Questions From Readers
● Why do some Bible versions render Titus 2:13 as if it were referring only to one person, Jesus, calling him God and Savior?
In the New World Translation Titus 2:13 reads: “While we wait for the happy hope and glorious manifestation of the great God and of [the] Savior of us, Christ Jesus.”
However, many Bible translators have rendered the last part of the verse as if it meant only one person, Jesus. For example, An American Translation says: “. . . the glorious appearing of our great God and Savior Christ Jesus.” Such translators often claim that this sort of rendering conforms to a “rule” of Greek grammar. Yet the Trinity doctrine also inclines them toward such a translation.

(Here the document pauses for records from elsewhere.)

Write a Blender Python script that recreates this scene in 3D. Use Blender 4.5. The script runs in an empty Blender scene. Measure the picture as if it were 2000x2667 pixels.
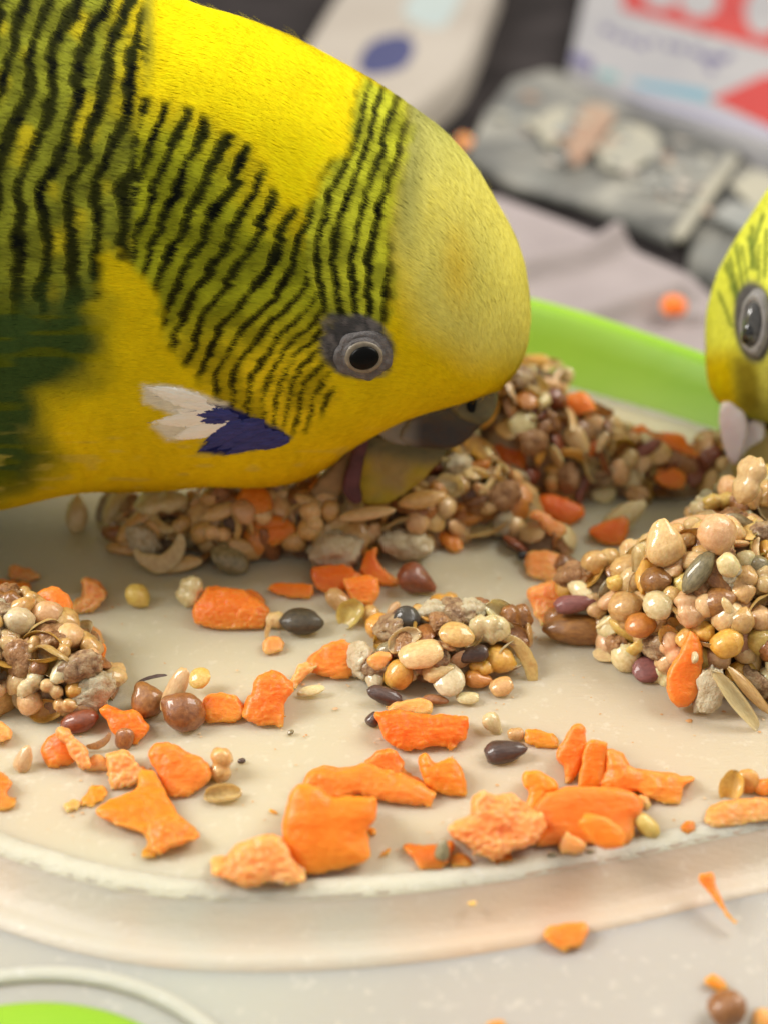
import bpy, bmesh, math, random
import numpy as np
from mathutils import Vector, Matrix, Euler
from mathutils.kdtree import KDTree
random.seed(7); rng = np.random.default_rng(7)
sc = bpy.context.scene
COL = sc.collection
CM = 0.01                                   # everything below is written in centimetres

# ------------------------------------------------------------------ camera
PITCH = math.radians(32.0); CAMZ = 9.0; FPX = 3704.0
CP = np.array([0, 0, CAMZ]); FW = np.array([0, math.cos(PITCH), -math.sin(PITCH)])
RT = np.array([1.0, 0, 0]); UP = np.array([0, math.sin(PITCH), math.cos(PITCH)])
cam = bpy.data.cameras.new('camera'); camo = bpy.data.objects.new('camera', cam); COL.objects.link(camo)
camo.location = (0, 0, CAMZ*CM); camo.rotation_euler = (math.radians(90)-PITCH, 0, 0)
cam.sensor_fit = 'VERTICAL'; cam.sensor_height = 36; cam.lens = 50
cam.clip_start = 0.002; cam.clip_end = 20
cam.dof.use_dof = True; cam.dof.focus_distance = 0.1385; cam.dof.aperture_fstop = 15.5
sc.camera = camo

# ------------------------------------------------------------------ light
w = bpy.data.worlds.new('World'); sc.world = w; w.use_nodes = True
bg = w.node_tree.nodes['Background']; bg.inputs[0].default_value = (1.0, 0.96, 0.90, 1); bg.inputs[1].default_value = 0.44
def area(name, loc, aim, size, power, col, sy=None):
    l = bpy.data.lights.new(name, 'AREA'); l.shape = 'RECTANGLE'; l.size = size*CM; l.size_y = (sy or size)*CM
    l.energy = power; l.color = col
    o = bpy.data.objects.new(name, l); COL.objects.link(o); o.location = Vector(loc)*CM
    o.rotation_euler = (Vector(aim)-Vector(loc)).to_track_quat('-Z', 'Y').to_euler()
area('window_light', (-46, 14, 40), (0, 14, 0), 20, 5.3, (1.0, 0.96, 0.90), 32)
area('room_light', (50, 36, 58), (0, 14, 0), 44, 7.5, (1.0, 0.94, 0.85))
sc.view_settings.view_transform = 'Standard'; sc.view_settings.look = 'None'
sc.view_settings.exposure = 0.0; sc.view_settings.gamma = 1.0
sc.cycles.use_denoising = True
sc.cycles.max_bounces = 6; sc.cycles.transparent_max_bounces = 6

# ------------------------------------------------------------------ geometry helpers
def ray(px, py): return FW + RT*((px-1000)/FPX) + UP*((1333.5-py)/FPX)
def on_z(px, py, z=0.0):
    r = ray(px, py); return CP + r*((z-CAMZ)/r[2])
def on_plane(px, py, q, n):
    r = ray(px, py); return CP + r*(np.dot(q-CP, n)/np.dot(r, n))
def at_depth(px, py, d): return CP + ray(px, py)*d
def project(P):
    V = P-CP; d = V@FW
    return np.stack([1000+FPX*(V@RT)/d, 1333.5-FPX*(V@UP)/d], -1)

_t3 = rng.random((32, 32, 32)).astype(np.float32)
def vn3(P, f, off=0.0):
    Q = np.asarray(P, dtype=np.float64)*f+off; I = np.floor(Q).astype(int); F = Q-I; F = F*F*(3-2*F); I &= 31; J = (I+1) & 31
    def g(a, b, c): return _t3[a, b, c]
    x0, y0, z0 = I[..., 0], I[..., 1], I[..., 2]; x1, y1, z1 = J[..., 0], J[..., 1], J[..., 2]; u, v, s = F[..., 0], F[..., 1], F[..., 2]
    a = g(x0, y0, z0)*(1-u)+g(x1, y0, z0)*u; b = g(x0, y1, z0)*(1-u)+g(x1, y1, z0)*u
    c = g(x0, y0, z1)*(1-u)+g(x1, y0, z1)*u; d = g(x0, y1, z1)*(1-u)+g(x1, y1, z1)*u
    return ((a*(1-v)+b*v)*(1-s)+(c*(1-v)+d*v)*s)*2-1
def fbm(P, f, off=0.0, n=3):
    r = 0; a = 1.0
    for i in range(n): r = r+a*vn3(P, f*2.03**i, off+i*7.3); a *= 0.5
    return r
def vn2(u, v, f, off=0.0): return vn3(np.stack([u, v, np.full_like(u, 3.7)], -1), f, off)

def tag(o, label=None, cat=None, group=None, kind=None):
    if label: o['label'] = label
    if cat: o['category'] = cat
    if group: o['group'] = group
    if kind: o['kind'] = kind
    return o
def mesh_data(name, V, F, mat, smooth=True, col=None, origin=(0, 0, 0)):
    V = (np.asarray(V, dtype=np.float64)-np.asarray(origin))*CM
    me = bpy.data.meshes.new(name)
    if isinstance(F, np.ndarray):
        n = F.shape[1]; me.vertices.add(len(V)); me.vertices.foreach_set('co', V.ravel())
        me.loops.add(F.size); me.loops.foreach_set('vertex_index', F.ravel().astype(np.int32))
        me.polygons.add(len(F)); me.polygons.foreach_set('loop_start', np.arange(0, F.size, n, dtype=np.int32))
        me.update(calc_edges=True)
    else:
        me.from_pydata(V.tolist(), [], F)
    me.polygons.foreach_set('use_smooth', np.full(len(me.polygons), smooth)); me.materials.append(mat)
    if col is not None:
        a = me.color_attributes.new('Col', 'FLOAT_COLOR', 'POINT')
        c = np.ones((len(V), 4), dtype=np.float32); c[:, :3] = col; a.data.foreach_set('color', c.ravel())
    me.update(); return me
def obj(name, me, parent=None, loc=(0, 0, 0)):
    o = bpy.data.objects.new(name, me); COL.objects.link(o)
    o.location = Vector(loc)*CM
    if parent: o.parent = parent
    return o
def empty(name, loc):
    o = bpy.data.objects.new(name, None); COL.objects.link(o); o.location = Vector(loc)*CM; o.empty_display_size = 0.005; return o
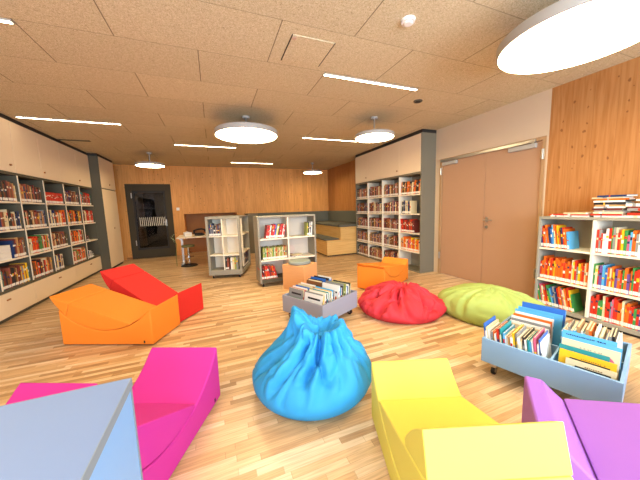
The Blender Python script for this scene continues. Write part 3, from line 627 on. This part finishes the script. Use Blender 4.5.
slices(MBm, .42, .725, .37, .115, CRATEP, 813, 'in the back right section of light blue crate', g, (.26, .33), (.2, .25), -.08, cols=['sky', 'pink', 'white', 'grey', 'white', 'sky', 'tan', 'white', 'sky', 'tan', 'orange', 'lime', 'white', 'cream', 'tan', 'blue', 'grey', 'dark', 'white', 'white'], tr=(.008, .019))
facing(MBm, .425, .045, .115, [(.23, .20, .012, .0, .055, 'cream', ('lime', 'tan')), (.265, .235, .012, .035, .015, 'yellow', ('yellow', 'tan')), (.24, .25, .014, .075, .005, 'teal', None), (.275, .285, .012, .105, .012, 'cream', None), (.285, .30, .014, .135, .005, 'sky', None), (.265, .32, .012, .165, .0, 'sky', None)], 814, 'in the front right section of light blue crate', g, lean=-.2,
       marks={3: dict(title=('grey', [(.86, .006, -.2, .22)]), car='pink'), 4: dict(title=('navy', [(.86, .014, -.32, .1)])), 5: dict(title=('navy', [(.90, .013, -.42, .3)])), 1: dict(title=('brown', [(.86, .005, -.1, .3)])), 0: dict(title=('brown', [(.86, .006, -.1, .25)]))})

# ------------------------------------------------------------------ realise the books: the 300 largest in view as things, the rest as one object
def view_size(b):
    c = b['X'] @ Vector((0, 0, b['h']/2)); v = c-Vector((0, 0, EYE)); dd = v.dot(fwd)
    if dd < .3: return 0
    px = 320+F_PX*v.dot(rx)/dd; py = 240-F_PX*v.dot(ux)/dd
    if not (-12 < px < 652 and -12 < py < 492): return 0
    return b['h']*(b['t']+.02)/dd**2
for b in BOOKS: b['size'] = view_size(b)
BOOKS = [b for b in BOOKS if b['size'] > 0]
order = sorted(BOOKS, key=lambda b: -b['size']); keep = set(id(b) for b in order[:300])
rest = MB()
for b in BOOKS:
    if id(b) in keep:
        m = MB(); book_mb(m, b); o = bpy.data.objects.new('book', m.mesh('book')); COL.objects.link(o); o.matrix_world = b['X']
        n, wh_, side = b['where']
        tag(o, '%s book, %s %s %s' % (WORD.get(b['col'], b['col']), ordw(n), side, wh_), 'book', b['group'])
    else: book_mb(rest, b, b['X'])
if rest.v:
    o = rest.build('distant_books'); tag(o, 'small far-off books filling the shelves of the bookcases', 'books'); o['kind'] = 'stuff'
for o in bpy.data.objects:
    if len(str(o.get('label', '')).split()) > 16: print('LONG', o['label'])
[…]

A literal translation of the Greek phrase is, “glory of the great God and Saviour of us Christ Jesus.” (The Interlinear Greek-English New Testament, by Dr. Alfred Marshall) Observe that there is a single article (the) preceding two nouns (God, Savior) that are joined by the conjunction “and.”
Over a century ago, Granville Sharp formulated what is supposed to be a “rule” applying in such constructions. It asserts that, since the article (the) is not repeated before the second noun (Savior), the two nouns refer to the same person or subject. This would mean that “great God” and “Savior” would both be descriptive of Jesus, as if the meaning were ‘of Jesus Christ, the great God and our Savior.’
Persons inclined to believe in the deity of Jesus sometimes give the impression that the above position is demanded by proper Greek grammar. But that is not so. In fact, the validity of the “rule” being applied in Titus has been much debated by scholars.
For example, Dr. Henry Alford (The Greek Testament, Vol. III) says: “No one disputes that it may mean that which they have interpreted it” as meaning, but he adds that one needs rather to determine ‘what the words do mean.’ And that cannot be settled by grammatical rules.
A Grammar of New Testament Greek (Moulton-Turner, 1963) states about Titus 2:13: “The repetition of the art[icle] was not strictly necessary to ensure that the items be considered separately.” What, though, about ‘Sharp’s rule’? Dr. Nigel Turner admits: “Unfortunately, at this period of Greek we cannot be sure that such a rule is really decisive.” (Grammatical Insights into the New Testament, 1965) As to the Greek construction used, Professor Alexander Buttmann points out: “It will probably never be possible, either in reference to profane literature or to the N[ew] T[estament], to bring down to rigid rules which have no exception, . . .”—A Grammar of the New Testament Greek.
In The Expositor’s Greek Testament, Dr. N. J. D. White observes: “The grammatical argument . . . is too slender to bear much weight, especially when we take into consideration not only the general neglect of the article in these epistles but the omission of it before” ‘Savior’ in 1 Timothy 1:1; 4:10. And Dr. Alford stresses that in other passages where Paul uses expressions like “God our Savior” he definitely does not mean Jesus, for “the Father and the Son are most plainly distinguished from one another.” (1 Tim. 1:1; 2:3-5) This agrees with the overall teaching of the Bible that Jesus is a created Son who is not equal to his Father.—John 14:28; 1 Cor. 11:3.
Thus, Dr. White concludes: ‘On the whole, then, we decide in favour of the rendering of this passage, appearing of the glory of the great God and our Saviour Jesus Christ.’ A number of modern translations agree. In the main text or in footnotes they render Titus 2:13 as speaking of two distinct persons, “the great God” who is Jehovah, and his Son, “our Savior, Christ Jesus,” both of whom have glory. (Luke 9:26; 2 Tim. 1:10) See The New American Bible, The Authentic New Testament, The Jerusalem Bible (footnote) and the translations by J. B. Phillips, James Moffatt and Charles K. Williams.